Am vergangenen Wochenende feierten Kirchengemeinde und Stadt das 125-Jahre-Jubiläum ihrer Genezareth-Kirche mit Gottesdienst, historischem Vortrag, Musik und Geselligkeit bei Kaffee und Kuchen. Am Sonntag gab es zum Anlass des Jubiläums einen Festgottesdienst mit Predigt von Bischof Christian Stäblein. „Über die Resonanz bin ich sehr glücklich“, sagte Martin Vahlenkamp, Vorsitzender des Gemeindekirchenrates, der „Märkischen Oder-Zeitung“. „Viele Menschen haben gezeigt, dass ihnen die Kirchengemeinde mitten in Erkner wichtig und die Kirche Teil der Stadtgeschichte ist.“
18 Monate Bauzeit
45 Meter hoch über der Stadt reckt sich ein Turm, der am Ende des Zweiten Weltkrieges nur noch eine zerstörte Kirche überragte. Unter Mühen konnte das Gotteshaus in den 1950er Jahren wieder aufgebaut werden. Die Schäden am Turm wurden bis 1999 beseitigt. Auch an seine gefiederten Bewohner – Dohlen und Falken – wurde gedacht. Für sie wurden in der Holzwerkstatt des Diakonischen Werkes in Neuzelle sechs Kästen angefertigt und in den Turmgauben als Nisthilfen eingebaut. Turm und Kirchenschiff, gefertigt aus Rüdersdorfer Kalkstein und Backstein, wurden vor 125 Jahren in rekordverdächtiger Geschwindigkeit errichtet. Nach nur 18-monatiger Bauzeit und einem Jahr nach dem Richtfest wurde die Genezareth-Kirche am 24. Oktober 1897 eingeweiht. Am Festgottesdienst nahmen Kaiserin Auguste Viktoria und der Hohenzollern-Prinz Friedrich Heinrich teil. Generalsuperintendent Ernst Dryander habe in seiner Predigt den Wunsch geäußert, dass „durch dieses Haus allezeit der Geist Gottes wehen und ihm nie sein schönster Schmuck – die Gemeindemitglieder – fehlen möge“, so steht es in der Gemeindechronik.

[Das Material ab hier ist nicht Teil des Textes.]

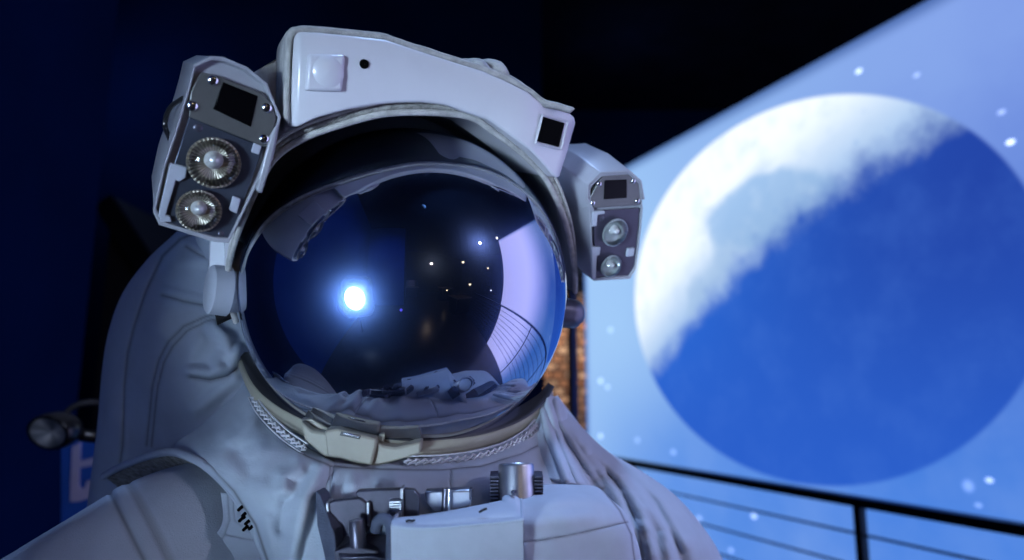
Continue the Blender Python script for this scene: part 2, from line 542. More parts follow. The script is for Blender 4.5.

Zahlreiche kirchliche Angebote
Der Wunsch des Theologen ist einigermaßen in Erfüllung gegangen. Ausweislich des Evangelischen Gemeindebriefes des Pfarrsprengels Oderland-Spree-West, zu dem die Genezareth-Kirchengemeinde mit 1200 Kirchenmitgliedern in Erkner gehört, gibt es zahlreiche kirchliche, kulturelle und diakonische Angebote für Jugendliche, Familien und Senioren – das zeigen auch die Kandidaturen für die nächste Gemeindekirchenratswahl am 13. November, in denen die „Lebendigkeit und Vielfalt der Gemeinde“ betont wird.